The effect on world food supplies if everybody began using biodiesel would be calamitous, say the critics. But with so much farmland in Europe lying idle because of over-production, the issue is perhaps not so black and white. Supporters of biodiesel say local communities growing crops for their own biodiesel is the sustainable way to go.
Besides, as Haig points out, growing crops for transport is nothing new. "Land was used to grow crops to feed horses, which were then used to transport food and other goods."
Commendably, the government is trying to ensure increased biodiesel production does not inadvertently harm the environment. In April, the Renewable Transport Fuel Obligation was introduced. This measure aims to cut UK greenhouse gas emissions by three million tonnes a year by 2010 through greater use of biofuel, and to ensure this does not negatively affect food crops.
I leave Fife and return to Glasgow. I've made it home on a blend of dirty fossil fuel and clean, home-made biofuel. A small step on the road towards the bio revolution. Of course, there are those who would say I needn't have bothered going all that way. One of Europe's biggest biodiesel plants, run by Argent Energy, is near Motherwell and supplies major fuel distributors. From this and other sources, drivers across the country are already unwittingly taking on small amounts of biodiesel so that the government can meet its emissions targets. It's a blend of 5% biodiesel to 95% fossil-fuel diesel and comes out of the regular pump. But such a percentage pays only lip service to cleaner fuel. Nor does it come cheap - it is after all the very same £1.25-a-litre, fully taxed stuff all us diesel drivers have been buying of late.

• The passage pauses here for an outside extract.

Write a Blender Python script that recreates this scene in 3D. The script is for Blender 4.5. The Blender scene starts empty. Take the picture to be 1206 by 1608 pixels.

My road trip has taught me that we don't have to wait for the oil companies or supermarkets to decide when we can buy genuinely clean, green and affordable fuel. There is an alternative, which, provided you check the suitability of your car and get the right equipment, does seem to put the power in your hands. "I must admit we were worried by the recent fuel protest," Haig told me before I left Fife. "You are at the mercy of the pumps, which could run dry. But now it's nice to know we can be self-sufficient whatever happens."